Friday, February 15, 2008

dead poets society and the congo

or, what I might use to start my next chapter, w/o the blog-specific colloquialisms.

Anyone remember this scene in Dead Poets Society? Robert Sean Leonard et al. have formed a secret poetry club that meets in the middle of the night in a cave in the woods. They paint themselves with mud (or paint?) and sit around a fire declaiming dramatically. They have cast off the jackets and ties of prep school repression, show their skin, mess their hair, and experiment with drums. Soon they are dancing through the woods to a pounding drumbeat, reciting a verse that until a few years ago I wouldn't have been able to identify:

THEN I SAW THE CONGO, CREEPING THROUGH THE BLACK,
CUTTING THROUGH THE FOREST WITH A GOLDEN TRACK.*

The chant starts almost at a whisper, and crescendoes until the boys are screaming into the air and wildly waving.

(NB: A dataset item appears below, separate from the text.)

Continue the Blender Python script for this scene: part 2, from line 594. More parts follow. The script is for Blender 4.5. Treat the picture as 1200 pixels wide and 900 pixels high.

Those two lines, of course, are from Vachel Lindsay's poem "The Congo," now held up as an example of the white primitivism of the 1920's, when white authors fell in love with Harlem and purportedly African rhythms. The effect the poem has on the Dead Poets Society boys is, however, completely divorced from race on the surface. Nothing else in the movie (that I recall) turns to Africans or African-Americans as representatives of authentic rhythmic feeling, capable of reconnecting soulless prep school boys with their bodies and souls. The mere reference to the Congo (exotic, mysterious, Other) in combination with the poem's admittedly catchy rhythms (I've heard pop songs with exactly the same beat) drives the boys wild.

And I don't think the movie is wrong. Why and how is probably what my chapter will be about, although without prominently featuring Vachel Lindsay.

*You can find the rest of the poem here.

5 comments:

Sisyphus said...

First, I hate DPS with a passion.

Second, weren't there more allusions to jazz and the beats and their recuperation of race/primitivism than to the Lindsay? (someone plays a tenor sax, there's parallels with Howl, etc.)?

Third, I haven't re-watched this in years, but the paint has to be lipstick. Esp. with the bringing the girls out to listen to them all declaim the poetry.

That is all.

kermitthefrog said...

Re 1: used to love it, now hate it in the way that means I still am taken in by it.

Re 2: if so, that's pretty interesting. Guess I need to watch it again. Huh. I had forgotten about the whole Beat aspect.

Re 3: lipstick! you're totally right. And there have got to be so many weird things going on in that movie about performing gender (besides the whole Ethan-Hawke-is-a-fairy joke, of course).

Anonymous said...

I keep thinking about this. I saw DPS secretly when it came out, and it terrified the hell out of me, because the message that I took from it, not surprisingly, was not so much Williams' inspirational teaching, but the idea that in some situations, you were just stuck, with no exit.

I've been fiddling with this comment, trying to articulate something about the divorce or disconnect that I think you're referring to, but I'm failing. Maybe because I'm looking at it too personally, from the standpoint of experiences I've had in the transition from ultra-sheltered to ultra-liberal. I used to think that pondering all the weird instances of misinformation, of learning the right thing from the wrong object, was simply narcissistic.

Well, I do still think it's narcissistic, which is why I'm about to shut up. But the theory that I've encountered over the last few years, about the transmission of ideas through wildly differing socioeconomic strata, has made me think that there's something really significant in the sort of inspiration that you're seeing in DPS -- and that it does happen, even if DPS proves to have other references to primitivism.

I wish I had better examples to offer; but I guess, in short, I'm very curious to see what you come up with.

kermitthefrog said...

I think there's a lot in DPS that encourages what you're calling a narcissistic response and what might just be a personal one. That's part of what I'm curious about: how it and other works elicit such personal responses (although that makes it sound like I'm working on response theory or something, which I'm not; obviously I've just started thinking about this chapter!). In short, if it's narcissistic, I think it's well-justifiedly so.

Anonymous said...

Oh, yes, in fact I think that Blake argues directly that his goal is that sort of intensely personal response (though I'm not trying to talk about response theory any more than you are) -- and what he's articulating throughout his work is where the boundary between that intensely personal response and narcissism lies. Or how we can avoid it, and alternately, how we fall into it and recover.

(I suppose I could use "subjective" instead of "intensely personal," but I don't want to, partly because Blake rejected that binary so furiously, and partly because I have my own reasons for thinking it problematic.)

Anyway, my point is that I think that your subject is not only interesting, but important to think about.